Resuming such military exports would be a risky prospect. Turkey had been able to bypass the spirit of the Canadian law by selling their drones to countries that may engage in human-rights violations, and the current ban allows Canadian authorities the ability to vet who receives the tech. Giving that choice back to Turkey risks repeating the mistake of trusting a government that has already proven it cannot be trusted.

The Turkish president is a transactionalist to the core – a leader who views the world in zero-sum trade-offs. In recent months, he has managed to win yet another national election and secure a majority in parliament for his governing coalition, and the lengths he was willing to go for those wins were astounding. In the 12 months leading up to the May election, Turkey’s interest rate was slashed from 14 per cent to 8.5 per cent, and minimum wage was raised by 260 per cent over the same period year-over-year. Turks were suddenly earning more and able to borrow more cheaply. Virtually all economists agreed that giving people money to make up for the higher cost of living due to the resulting inflation would only fuel more inflation, but Mr. Erdogan’s logic wasn’t economic, it was electoral – and it worked.
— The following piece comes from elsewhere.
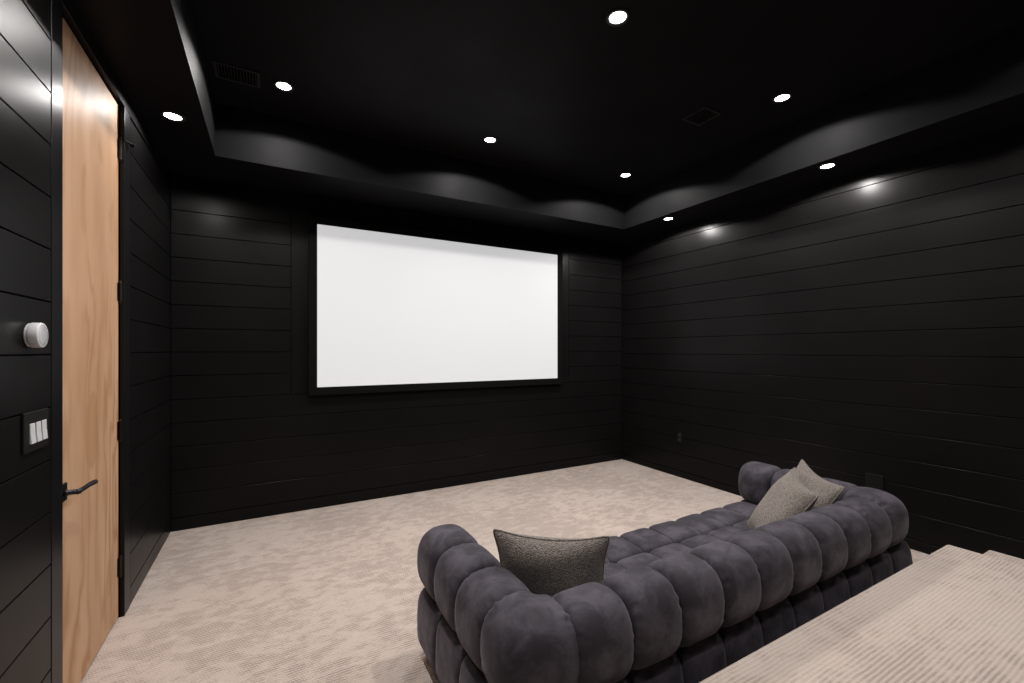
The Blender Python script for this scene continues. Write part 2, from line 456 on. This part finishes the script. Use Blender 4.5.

Next up are municipal elections, scheduled for next March. In the last local elections, Mr. Erdogan’s AK Party lost control of all of Turkey’s major cities, including the grand prize of Istanbul. To win them back, he must project an image palatable to the urban voter, which means reaching out to Europe and the U.S. while distancing himself from Russia, whose citizens have flooded into Turkish cities since the invasion of Ukraine and have contributed to skyrocketing rents in urban areas.

The tactics are cynical, but they have also kept Mr. Erdogan in power for more than two decades. How long he will need to play this game before his next U-turn will thus depend on how the domestic situation in Turkey plays out over the coming weeks and months. But Mr. Erdogan has some time: Sweden’s NATO membership will need to be ratified by the Turkish parliament, and it conveniently went on a three-month recess on Saturday.

A lot can happen until then – so much so that Mr. Erdogan’s U-turn could very well turn into a full roundabout.